Le discours de Moussa Hassaba Rassoul, un ex-officier de la Séléka qui se présente désormais comme un leader de la jeunesse musulmane, est calibré. « Il ne faut pas mélanger politique et religion. Nous ne sommes pas des islamistes. Ici, nous protégeons les chrétiens, nous restons pour défendre nos biens. Nous sommes prêts à faire la paix comme la guerre. » Puis vient la charge contre la France. « “Sangaris”, quand on se fait attaquer, ils disent tant pis, ils aident les anti- balaka [milices opposées aux Séléka] et les pillards. Samedi, ils sont allés fouiller la maison d'un de mes neveux. Les Français n'ont rien trouvé, après ils sont partis et les badauds l'ont tué. Le président Hollande amène le génocide en RCA. »
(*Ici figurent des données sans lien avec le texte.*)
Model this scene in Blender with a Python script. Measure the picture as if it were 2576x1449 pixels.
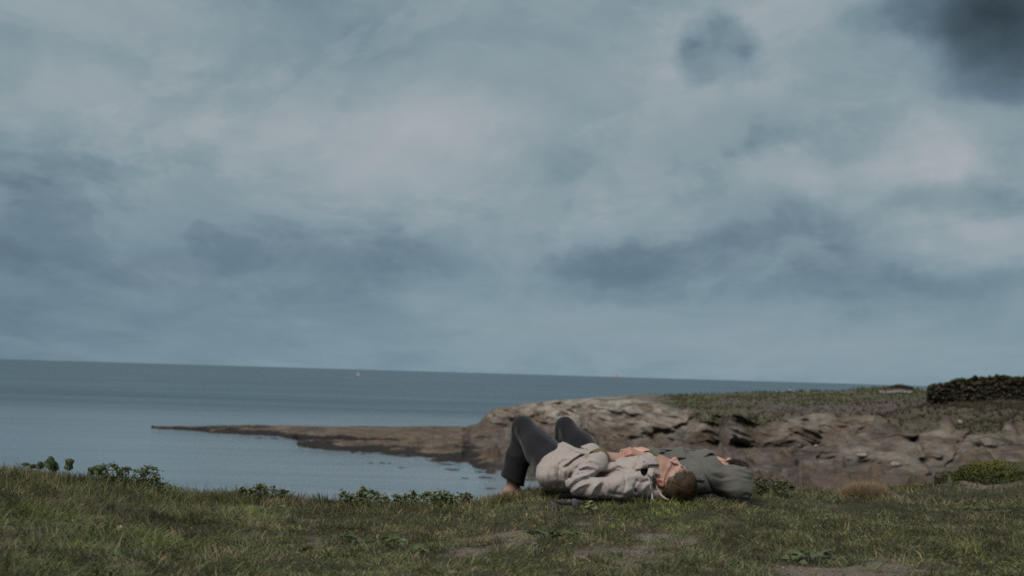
import bpy, math, random
import numpy as np
from mathutils import Vector, Matrix

random.seed(7)
RNG = np.random.default_rng(11)
scene = bpy.context.scene
for o in list(bpy.data.objects):
    bpy.data.objects.remove(o)
COL = scene.collection

# ------------------------------------------------------------------ camera
CAM_Z = 0.64                      # eye height above the turf where the two people lie
SEA_Z = -7.4
FPX, CX, CY = 3578.0, 1288.0, 724.5          # focal length and centre of a 2576 px wide frame
HOR0, HORS = 902.0, 0.0292                   # horizon line of that frame
th = math.atan(HORS)
pit = math.atan((HOR0 + HORS * CX - CY) * math.cos(th) / FPX)
fwd = np.array([0, math.cos(pit), math.sin(pit)])
up0 = np.array([0, -math.sin(pit), math.cos(pit)])
rt0 = np.array([1.0, 0, 0])
RT = math.cos(th) * rt0 + math.sin(th) * up0
UP = -math.sin(th) * rt0 + math.cos(th) * up0
CAM = np.array([0, 0, CAM_Z])

cam_d = bpy.data.cameras.new('camera')
cam = bpy.data.objects.new('camera', cam_d)
COL.objects.link(cam)
m = Matrix.Identity(4)
for i in range(3):
    m[i][0], m[i][1], m[i][2], m[i][3] = RT[i], UP[i], -fwd[i], CAM[i]
cam.matrix_world = m
cam_d.sensor_width = 36.0
cam_d.lens = 36.0 * FPX / 2576.0
cam_d.clip_start = 0.05
cam_d.clip_end = 80000
cam_d.dof.use_dof = True
cam_d.dof.focus_distance = 7.4
cam_d.dof.aperture_fstop = 4.0
scene.camera = cam

def ray(u, v):
    return fwd + RT * ((u - CX) / FPX) - UP * ((v - CY) / FPX)
def W(u, v, Y):
    """world point seen at (u, v) at depth y = Y"""
    d = ray(u, v)
    return CAM + d * (Y / d[1])
def WZ(u, v, z):
    d = ray(u, v)
    return CAM + d * ((z - CAM_Z) / d[2])
def proj(P):
    P = np.asarray(P, float)
    q = P - CAM
    w = q @ fwd
    return CX + FPX * (q @ RT) / w, CY - FPX * (q @ UP) / w
def yh(u):
    return HOR0 + HORS * u

# ------------------------------------------------------------------ view, world, sun
scene.render.engine = 'CYCLES'
scene.view_settings.view_transform = 'Standard'
scene.view_settings.look = 'None'
scene.view_settings.exposure = 1.0
scene.view_settings.gamma = 1.0
scene.view_settings.use_curve_mapping = False
scene.cycles.use_denoising = False
scene.cycles.max_bounces = 6
scene.cycles.diffuse_bounces = 3
scene.cycles.glossy_bounces = 3
scene.cycles.transmission_bounces = 4
scene.cycles.filter_width = 1.7

def srgb(r, g, b, a=1.0):
    f = lambda c: (c / 255 / 12.92) if c <= 10 else ((c / 255 + 0.055) / 1.055) ** 2.4
    return (f(r), f(g), f(b), a)

SUN_EL, SUN_AZ = math.radians(52), math.radians(-150)      # azimuth from +Y towards +X
world = bpy.data.worlds.new("World")
scene.world = world
world.use_nodes = True
nt = world.node_tree
nt.nodes.clear()

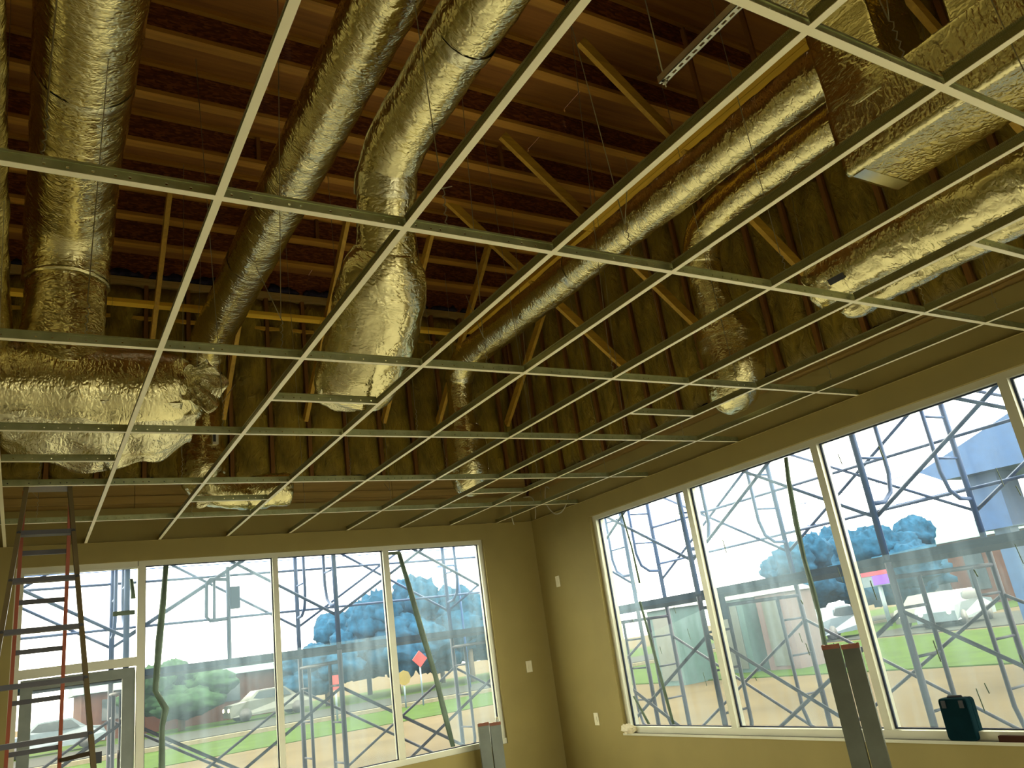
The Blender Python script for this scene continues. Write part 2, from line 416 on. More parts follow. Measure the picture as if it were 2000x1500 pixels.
for y in (1.37, 2.55, 3.62, -.4, -1.6):
    MB().bar((2.875, y, 5.80), (4.755, y, 4.146), .04, .088, (0, 0, 1)).build('diagonal_brace', 'lumber_x', ce)
xb = -1.8
while xb < 3.6:                                      # lateral board along the braces of the back wall
    MB().box((xb, 4.955, 5.035), (min(xb+1.9, 3.80)-.004, 5.045, 5.073)).build('brace_board', 'board_x', ce); xb += 1.9
yb = 5.05
while yb > -3:                                       # pair of boards along the braces of the right wall
    e = max(yb-2.44, -3.2)
    MB().box((3.665, e+.004, 5.035), (3.750, yb, 5.073)).build('brace_board', 'board_y', ce)
    if yb < 3.5: MB().box((3.560, e+.004, 5.037), (3.662, yb, 5.075)).build('brace_board', 'board_y', ce)
    yb = e
for x, y in ((3.70, .95), (3.70, .45), (2.9, -.05)):
    MB().bar((x-.2, y, 5.02), (x-.2, y, ZJ), .035, .018, (1, 0, 0)).build('hanging_slat', 'lumber_z', ce)
for x, y0, y1 in ((1.05, 3.6, 3.62), (2.15, 2.38, 2.40), (1.9, 4.71, 4.73), (3.1, 3.0, 3.02), (2.3, 1.76, 1.78), (.95, 4.22, 4.24)):   # web stiffeners
    MB().box((x, y0-.05, ZJ+.04), (x+.03, y0-.008, ZD-.04)).build('web_stiffener', 'lumber_z', ce)

# ------------------------------------------------------------------ windows and door
FR = 'frame_alu'
w1 = empty('window_1', (2.26, 5.94, ZW0), kind='structure')
def bxp(nm, lo, hi, mat, par): return MB().box(lo, hi).build(nm, mat, par)
Y0, Y1, YP = 5.915, 6.015, 5.965
bxp('head', (.44, Y0, 2.825), (4.06, Y1, 2.87), FR, w1); bxp('sill', (.50, Y0-.02, ZW0), (4.06, Y1, .745), FR, w1)
bxp('jamb', (4.012, Y0, .745), (4.06, Y1, 2.825), FR, w1)
MX = [(.435, .50), (1.660, 1.712), (2.835, 2.900)]
for a, b in MX: bxp('mullion', (a, Y0, .745 if a > .5 else 0), (b, Y1, 2.825), FR, w1)
edges = [(.50, 1.660), (1.712, 2.835), (2.900, 4.012)]
for a, b in edges:
    bxp('glass_pane', (a, YP, .745), (b, YP+.006, 2.825), 'pane_glass', w1)
    for lo, hi in (((a, YP-.012, .745), (a+.009, YP, 2.825)), ((b-.009, YP-.012, .745), (b, YP, 2.825)), ((a, YP-.012, .745), (b, YP, .754)), ((a, YP-.012, 2.816), (b, YP, 2.825))):
        bxp('gasket_strip', lo, hi, 'gasket', w1)
def ribbon(name, pts, w, plane, mat, par, d=.006):
    # narrow rolled edge of film lying against a pane; pts are (along, z)
    V = []; F = []
    for i, (a, z) in enumerate(pts):
        ww = w*1.25*(.85+.3*((i*37) % 5)/4)/2
        for da, dd in ((-ww, 0), (-ww*.4, -d*1.6), (ww*.6, -d*1.3), (ww, 0)):
            V.append((a+da, YP-.002+dd, z) if plane == 'y' else (4.848+dd, a+da, z))
    for i in range(len(pts)-1):
        for k in range(3): q = i*4+k; F.append((q, q+1, q+5, q+4))
        F.append((i*4+3, i*4, i*4+4, i*4+7))
    F += [(3, 2, 1, 0), tuple(len(V)-4+k for k in range(4))]
    if plane == 'x': F = [f[::-1] for f in F]
    return obj(name, V, F, mat, par, True)
def film(name, pts, plane, par):
    n = len(pts); V = [((a, YP-.003, z) if plane == 'y' else (4.846, a, z)) for a, z in pts]
    V += [((a, YP-.0015, z) if plane == 'y' else (4.8475, a, z)) for a, z in pts]
    F = [tuple(range(n)), tuple(range(2*n-1, n-1, -1))]+[(i, n+i, n+(i+1) % n, (i+1) % n) for i in range(n)]
    return obj(name, V, F, 'protective_film', par)
rb = [(3.04, 2.80), (3.13, 2.40), (3.23, 1.91), (3.33, 1.48), (3.39, 1.11), (3.45, .76)]
ribbon('film_edge', rb, .05, 'y', 'film_roll', w1); film('film_sheet', rb+[(4.0, .76), (4.0, 2.80)], 'y', w1)
bxp('film_edge', (2.91, YP-.012, 2.775), (3.05, YP-.002, 2.81), 'film_roll', w1)
ls = [(.68, 2.82), (.655, 2.47), (.625, 2.15), (.595, 1.72), (.68, 1.56), (.65, 1.41), (.65, 1.08), (.64, .76)]
ribbon('film_edge', ls, .045, 'y', 'film_roll', w1); film('film_sheet', ls[::-1]+[(1.65, 2.82), (1.65, .76)][::1], 'y', w1)
film('film_sheet', [(1.72, .76), (2.82, .76), (2.82, 1.95), (1.72, 1.93)], 'y', w1)

d1 = empty('door_1', (0, 5.95, 0), kind='structure')
bxp('door_frame', (-.52, Y0, 0), (-.455, Y1, 2.87), FR, d1); bxp('door_frame', (-.455, Y0, 2.815), (.435, Y1, 2.87), FR, d1)
bxp('transom_bar', (-.455, Y0, 1.955), (.435, Y1, 2.03), FR, d1)
bxp('transom_pane', (-.455, YP, 2.03), (.435, YP+.006, 2.815), 'pane_glass', d1)
for lo, hi in (((-.44, 5.94, .02), (-.35, 5.99, 1.945)), ((.325, 5.94, .02), (.425, 5.99, 1.945)), ((-.35, 5.94, 1.86), (.325, 5.99, 1.945)), ((-.35, 5.94, .02), (.325, 5.99, .30))):
    bxp('door_stile', lo, hi, 'door_alu', d1)
bxp('door_pane', (-.35, 5.962, .30), (.325, 5.968, 1.86), 'protective_film', d1)
b = MB(); b.tube([(.30, 5.93, .95), (.30, 5.88, .98), (.30, 5.88, 1.25), (.30, 5.93, 1.28)], .012); b.build('door_handle', 'ladder_alu', d1, True)
bxp('tape_strip', (.24, YP-.008, 2.40), (.42, YP-.002, 2.44), 'film_roll', d1)
ribbon('film_edge', [(.385, 2.72), (.40, 2.60), (.405, 2.54)], .03, 'y', 'film_roll', d1)

w2 = empty('window_2', (4.86, 1.0, ZW0), kind='structure')
X0, X1, XP = 4.80, 4.905, 4.852
ym = [4.70, 3.245, 1.755, .262, -1.23, -2.70]
bxp('head', (X0, -2.75, 2.825), (X1, 4.73, 2.87), FR, w2); bxp('sill', (X0-.02, -2.75, ZW0), (X1, 4.73, .745), FR, w2)
bxp('sill_board', (XR-.012, -2.75, ZW0-.02), (X0-.02, 4.75, ZW0), 'frame_alu', w2)
for i, y in enumerate(ym):
    hw = .032
    bxp('jamb' if i in (0, 5) else 'mullion', (X0, y-hw, .745), (X1, y+hw, 2.825), FR, w2)
for a, b in zip(ym[1:], ym[:-1]):
    a += .032; b -= .032
    bxp('glass_pane', (XP, a, .745), (XP+.006, b, 2.825), 'pane_glass', w2)
    for lo, hi in (((XP-.014, b-.015, .745), (XP, b, 2.825)), ((XP-.012, a, .745), (XP, a+.01, 2.825)), ((XP-.012, a, .745), (XP, b, .754)), ((XP-.012, a, 2.816), (XP, b, 2.825))):
        bxp('gasket_strip', lo, hi, 'gasket', w2)
r1 = [(2.07, 2.81), (2.10, 2.62), (2.13, 2.29), (2.14, 2.0), (2.13, 1.72), (2.13, 1.56), (2.15, 1.34), (2.14, 1.08), (2.15, .76)]
ribbon('film_edge', r1, .04, 'x', 'film_roll', w2); film('film_sheet', r1+[(3.2, .76), (3.2, 2.81)], 'x', w2)
ribbon('film_edge', [(4.27, 2.82), (4.21, 2.44), (4.19, 2.08)], .022, 'x', 'film_roll', w2)
ribbon('film_edge', [(4.24, 1.91), (4.19, 1.58), (4.14, 1.2), (4.08, .76)], .035, 'x', 'film_roll', w2)
ribbon('film_edge', [(4.60, 1.02), (4.44, .76)], .035, 'x', 'film_roll', w2)
film('film_sheet', [(4.27, 2.82), (4.19, 2.08), (4.24, 1.91), (4.14, 1.2), (4.08, .76), (4.65, .76), (4.65, 2.82)], 'x', w2)
film('film_sheet', [(3.30, .76), (4.06, .76), (4.16, 1.6), (3.30, 1.75)], 'x', w2)
film('film_sheet', [(.31, .76), (1.71, .76), (1.71, 1.9), (.31, 1.95)], 'x', w2)
rnd = random.Random(5)
for k in range(34):                                  # torn shreds of film and smears on the right panes
    y = rnd.uniform(.4, 4.5); z = rnd.uniform(.9, 2.78); h = rnd.uniform(.03, .14)
    if min(abs(y-m) for m in ym) < .08: continue
    bb = MB(); bb.bar((4.8455, y, z), (4.8455, y-.012, z-h), .004+.005*rnd.random(), .003, (1, 0, 0)); bb.build('film_shred', 'film_roll', w2)
w3 = empty('added_window_3', (2.65, YF-.1, .3), kind='structure')  # unseen window behind the camera, added to brighten the room
for x in (1.0, 2.05, 3.15, 4.25): bxp('mullion', (x, YF-.12, .3), (x+.05, YF-.04, 2.9), FR, w3)
bxp('glass_pane', (1.05, YF-.08, .3), (4.25, YF-.075, 2.9), 'pane_glass', w3)

# ------------------------------------------------------------------ suspended ceiling grid
gr = empty('ceiling_grid', (1.8, 2.4, GZ), 'white suspended ceiling grid of metal tees without any tiles', 'ceiling grid')
def tee_mesh(name, axis, L, holes, mat):
    # web with a row of punched holes, bulb on top; runs from 0 to L
    b = MB(); t = .0016
    def bx(s0, s1, w, z0, z1):
        b.box((s0, -w, z0), (s1, w, z1)) if axis == 'x' else b.box((-w, s0, z0), (w, s1, z1))
    bx(0, L, t, .0016, .016); bx(0, L, t, .023, .036); bx(0, L, .0045, .036, .044)
    if holes:
        s = 0; k = 0
        while s < L:
            g = (.055, .05, .03, .09, .06, .11, .05)[k % 7]; e = min(s+g, L); bx(s, e, t, .016, .023); s = e+.007; k += 1
    else: bx(0, L, t, .016, .023)
    return mesh(name, b.V, b.F, mat)
def cap_mesh(name, axis, L):
    b = MB(); w = .012
    b.box((0, -w, 0), (L, w, .0016)) if axis == 'x' else b.box((-w, 0, 0), (w, L, .0016))
    return mesh(name, b.V, b.F, 'tee_white')
mt, mc = tee_mesh('main_tee', 'x', 7.62, True, 'tee_galvanised'), cap_mesh('face_cap', 'x', 7.62)
YM = [-1.22+1.2192*k for k in range(-2, 6)]          # rows of main tees
for y in YM:
    o = inst('main_tee', mt, (XR-7.625, y, GZ), gr); inst('face_cap', mc, (XR-7.625, y, GZ), o)
ct, cc = tee_mesh('cross_tee', 'y', 1.193, False, 'tee_knurled'), cap_mesh('face_cap', 'y', 1.1952)
cs, csc = tee_mesh('cross_tee', 'y', YB-YM[-1]-.014, False, 'tee_knurled'), cap_mesh('face_cap', 'y', YB-YM[-1]-.014)
XC = [.6096*k for k in range(-4, 8)]
for x in XC:
    for k in range(1, len(YM)-1):
        o = inst('cross_tee', ct, (x, YM[k]+.013, GZ), gr); inst('face_cap', cc, (x, YM[k]+.012, GZ), o)
    o = inst('cross_tee', cs, (x, YM[-1]+.013, GZ), gr); inst('face_cap', csc, (x, YM[-1]+.012, GZ), o)
st, stc = tee_mesh('short_cross_tee', 'x', .584, True, 'tee_galvanised'), cap_mesh('face_cap', 'x', .5852)
for x, y in ((.6096, 1.815), (3.048, 1.815), (.6096, 4.255), (-.6096, 3.05), (3.048, 4.225), (3.048, -.612)):
    o = inst('short_cross_tee', st, (x+.0125, y, GZ), gr); inst('face_cap', stc, (x+.0122, y, GZ), o)
for lo, hi, lo2, hi2 in (((-3, YB-.022, GZ-.0015), (XR, YB, GZ), (-3, YB-.0015, GZ), (XR, YB, GZ+.022)), ((XR-.022, -5, GZ-.0015), (XR, YB-.022, GZ), (XR-.0015, -5, GZ), (XR, YB-.022, GZ+.022))):
    MB().box(lo, hi).box(lo2, hi2).build('wall_angle', 'wall_paint', gr)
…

Personne autour de lui ne fait mention des actions de représailles ou des pillages que certains d'entre eux ont pu mener. Encore moins des armes disséminées dans le quartier. Quelques instants plus tard surgit un véhicule tout-terrain. « Vous, les intellectuels, parlez, mais qu'est-ce que vous faites pour nous défendre ? Nous, on est des fantassins », lance le conducteur, avant de redémarrer en trombe.
LE TCHAD ÉVACUE SES RESSORTISSANTS
Cette colère a ses raisons. Pour une large partie de la communauté musulmane centrafricaine, les dizaines de milliers de ressortissants tchadiens ou leurs descendants, l'intervention militaire française déclenchée début décembre 2013 est vécue comme une catastrophe. La Séléka était pour beaucoup d'entre eux une force protectrice. Le casernement partiel de ses combattants a ouvert la brèche à ceux qui n'attendaient que de se venger.
Le Tchad évacue ses ressortissants et tous ceux qui ont une ascendance tchadienne, ciblés comme les complices présumés de l'ex-rébellion. N'Djamena a envoyé des centaines de soldats pour escorter leur remontée vers la frontière. Jeudi 16 janvier, un convoi d'une centaine de véhicules particuliers, de camions-bennes, de fourgonnettes, chargés d'hommes, entassés au milieu des valises, des meubles, des matelas et des bidons, a quitté Bangui protégé par des soldats tchadiens.
D'autres attendent encore de fuir par les airs. Dans la partie militaire de l'aéroport, un camp de déplacés a été installé il y a moins d'un mois à l'initiative des autorités tchadiennes. Ici, 600 à 800 personnes vivent protégées par les forces africaines et françaises dans un extrême dénuement.
Kaltouma Omar ne connaît rien du pays d'origine de son père, mort il y a près de vingt ans. Cette jeune fille qui venait d'intégrer la fonction publique raconte que, lorsque le président, Michel Djotodia, a démissionné le 10 janvier, son voisin a organisé le pillage de sa maison. Elle et les siens espèrent retrouver une famille paternelle qu'ils ne connaissent pas. Hadja Saboura attend d'embarquer à bord d'un vol affrété par l'Office international des migrations avec onze membres de sa famille. « Je suis née ici en 1963. Ma mère est née ici en 1943. C'est mon pays, mais les Centrafricains sont devenus comme des bêtes sauvages. Je ne peux pas vous mentir, si je trouve un autre pays, je ne vais jamais revenir. »
Débat sur la localisation des forces africaines
LES 1 600 SOLDATS de « Sangaris » « ne sont pas seuls » et la réussite de l'opération militaire en République centrafrique « ne se résume pas à une affaire d'effectif », a déclaré, jeudi 16 janvier, le général Francisco Soriano, commandant de la force française.
La mission de sécurité de l'Union africaine, la Misca, placée sous l'égide du général congolais Jean-Marie Mokoko, compte 4 400 soldats et policiers et doit, fin février, atteindre 6 000 hommes. « Cela nous permettra de relancer notre action de façon plus marquée en province », a précisé le général Soriano.
En dehors de ses forces spéciales, l'armée française n'a envoyé que quelques unités à Bossangoa, Paoua, Bozoum, et depuis peu, à M'Baïki, au sud de Bangui. Les deux tiers de la Misca sont déployés dans la capitale. Sangaris y patrouille avec les contingents tchadien et burundais, dans un climat « très volatile », qui impose à Sangaris « d'être déployée massivement de jour comme de nuit », selon le général français.
Pour la suite, des discussions sont en cours. Affichant des raisons logistiques, les voisins de la Centrafrique contributeurs de la Misca sont tentés de placer leur contingent au plus près de leur frontière : soldats camerounais à l'ouest de la RCA, Tchadiens au nord, Congolais au sud – Gabonais, Burundais et Rwandais étant déployés au centre et à Bangui.
Paris juge ce schéma dangereux, car de nature à encourager l'idée d'une partition possible du pays. Il faudra aussi articuler la Misca avec les forces centrafricaines, dont près de 4 000 soldats, policiers et gendarmes auraient été rassemblés et identifiés, 400 patrouillant dans Bangui.